Homing in
FOLLOWING the soft landing that was Johnny Young's interview with the freshly returned Tony Abbott, it was inevitable things would get rougher.
FOLLOWING the soft landing that was Johnny Young's interview with the freshly returned Tony Abbott (Strewth, yesterday), it was inevitable things would get rougher.
And so it proved yesterday; we just didn't expect the one swinging the mace to be Today's Karl Stefanovic:
KS: "I think, it's your first day back, Tony, and you're not answering my question. I am getting very cranky."
TA: "Are you getting cranky, Karl? Oh come on, mate, I would have thought . . ."
KS: ". . . this is me getting cranky."
TA: ". . . you know, absence would have made the heart grow fonder, surely, mate. I thought you would have missed me, you would have yearned for me, and I guess you're happy to have me back now, mate, that's how you should be."
KS: "I can't do that. I'm happy to have you back, but you have to answer my questions when I ask a very basic question."
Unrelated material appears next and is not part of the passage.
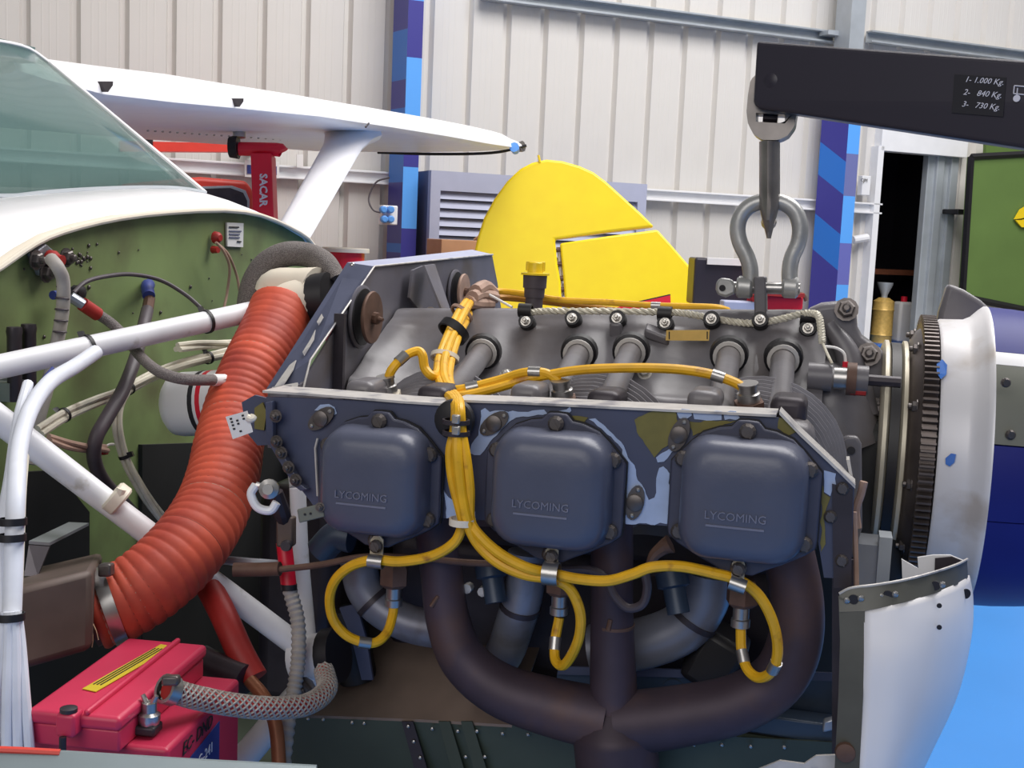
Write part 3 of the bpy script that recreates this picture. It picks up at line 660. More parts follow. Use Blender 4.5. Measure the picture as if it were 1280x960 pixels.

Whereupon Abbott opened his mouth anew, but what came out of it clearly struck his exhausted interlocutor as insufficient yet simultaneously too much. Said Stefanovic, "All right. I can't
push you any more. You're just going to repeat that line over and over and over again. So, I am going to ask you, how was your holiday?" Things went swimmingly after that.
Granny all aflutter
SOMETHING rutting in the state of Fairfax. Here are three unrelated blurbs from the main page of The Sydney Morning Herald's website yesterday: "Porn for powder hounds: the best of this season's ski films"; "Sexual timing: to do it, or not to do it?"; "Ardour starts to cool in our frenzied affair with bricks and mortar."
Wrong figure
MENTAL image of the week, courtesy of Henry Ergas (columnist with this august organ) and Nationals senator Ron Boswell as the latter struggled to remember the name of the Treasury official responsible for the economic modelling of the carbon tax, with whom he'd had a robust exchange. "Meghan, Meghan," he tried. Ergas, who we're pleased to know doesn't draw artificial boundaries between different types of modelling, helpfully suggested, "Gale?" Said Boswell, "That's right, Megan Gale." Close, though Meghan Quinn would have been closer.
No mess, some fuss
SPEAKING of looting, there was during the week a lovely open letter from Nathaniel Tapley to the parents of British PM David Cameron, taking them to task for letting him run with a bad crowd. In case you missed it, it partly focuses on some of Cameron's angrier colleagues and their past demonstrations of tidier and more tasteful ways of getting one's mitts on loot: "There's Michael Gove, whose wet-lipped rage was palpable on Newsnight last night. This is the Michael Gove who confused one of his houses with another of his houses in order to avail himself of pound stg. 7000 of the taxpayers' money to which he was not entitled . . . But, of course, this is different. This is just understandable confusion over the rules of how many houses you are meant to have as an MP. This doesn't show the naked greed of people stealing plasma tellies. Unless you're Gerald Kaufman, who broke parliamentary rules to get pound stg. 8000 worth of 40-inch, flat-screen Bang & Olufsen TV out of the taxpayer."
No trouble at all
WE'RE getting the impression some of the rugby unionists of our acquaintance are struggling in their quest to enter a state of denial about the fact we have a Kiwi as our rugby coach. Not just a Kiwi, but one from the South Island, arguably the closest thing to Scotland in the southern hemisphere; two headaches for the price of one. We can only imagine the Australian Rugby Union was trying, in a helpful way, to burst this unhealthy bubble this week when it issued a press release quoting coach Robbie Deans as saying that one player "has been troubled for a wee while now by a shoulder niggle". The rugger fans will thank the ARU for this one day, just not now.
Let it rip
GIVEN that looting has been repopularised, we thought it bravely cutting edge of JB Hi-Fi to headline the front page of its new sales catalogue, goodies arrayed across it like a shop window, with "SMASHING PRICES!"
Ask the Texan
FORMER Macquarie banker turned author and publisher John Green has had something of a bipartisan week, his new political thriller Born to Run launched in Byron Bay by lapsed Labor premier Bob Carr, then in Sydney by the Liberal incumbent, Barry O'Farrell. Also in attendance at the Sydney launch was former NSW chief justice Jim Spigelman. "He's apparently especially intrigued by the US constitutional crisis I created in Born to Run. Good thing I had a US constitutional law expert check my interpretation; he was chief counsel to the US Senate's Constitutional Law Committee, he'd actually written a learned article on the point, and is now Texan Solicitor-General, so I think I'm on safe ground to weather any legal challenge from Spigelman," Green says.